Mais le meilleur matériel du monde ne compensera jamais l’inexpérience ou l’incompétence d’un alpiniste sur l’Everest. Pour Thomas Zwahlen, c’est une réflexion qui rend la «montagne encore belle.»

Il est pourtant un point où le cadet envie son aîné: «J’envie Hansruedi parce qu’ils ont encore pu, à l’époque, avoir la montagne pour eux tout seuls.» Et toute la marche depuis l’Inde était encore, à ce moment-là, une véritable aventure.

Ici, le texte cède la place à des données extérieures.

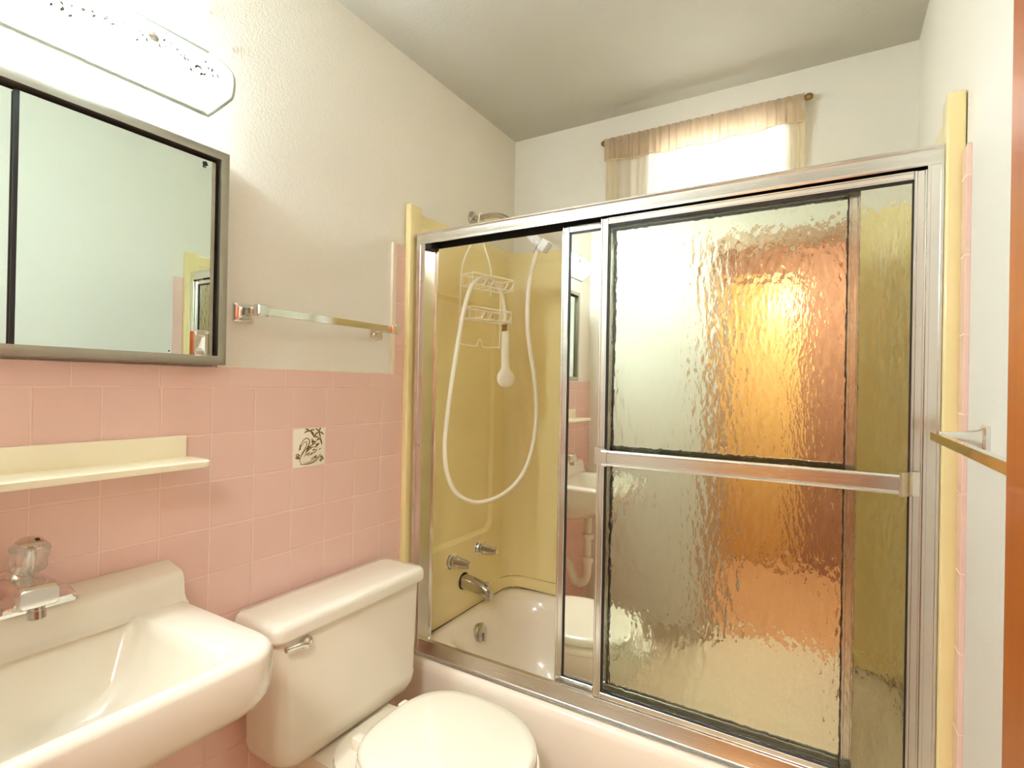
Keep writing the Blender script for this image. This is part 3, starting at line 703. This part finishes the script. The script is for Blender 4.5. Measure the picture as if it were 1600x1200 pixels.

«Aujourd’hui, celui qui escalade l’Everest n’est plus qu’un maillon d’une longue chaîne, il n’est plus l’individu d’autrefois.» Et, dans la voix de Thomas Zwahlen, perce un soupçon de nostalgie.

swissinfo, Renat Künzi
(traduction: Ariane Gigon Bormann)

Depuis 1953, plus de 1200 personnes sont arrivées au sommet de l’Everest.
Mais jusqu’en 1983, seuls 143 alpinistes y étaient parvenus. C’est à ce moment-là que des expéditions commerciales ont commencé.
Certains alpinistes ont gravi plusieurs fois l’Everest, parmi lesquels surtout les sherpas.
Le plus assidu est Appa Sherpa, qui a réussi treize ascensions.
Plus de 175 personnes ont perdu la vie dans le massif de l’Everest, dont 56 sherpas.
La tragédie de 1996, qui avait fait huit morts, n’a pas freiné l’intérêt des alpinistes du monde entier.

Hansruedi von Gunten:
– A gravi l’Everest en 1956 à l’âge de 27 ans.
– N’est jamais retourné dans l’Himalaya depuis.
– Etait professeur de chimie à l’Université de Berne jusqu’en 1983.
– Est aujourd’hui encore en excellente forme.

Thomas Zwahlen:
– Est électromonteur et guide de montagne.
– Dirige l’Ecole alpine Bergfalke à Thoune.
– A gravi son premier 8000 mètres, le Cho Oyu (8201m) en 1999.
– Outre la face nord de l’Eiger, il a réussi la voie dite «Nose», une des plus difficiles voies d’accès du parc national Yosemite (USA).
– A été contaminé par la «fièvre de l’Everest» à l’âge de 5 ans, lorsque son père l’a emmené écouter une conférence de Rolf Deist, le compagnon de cordée de Hansruedi von Gunten sur l’Everest.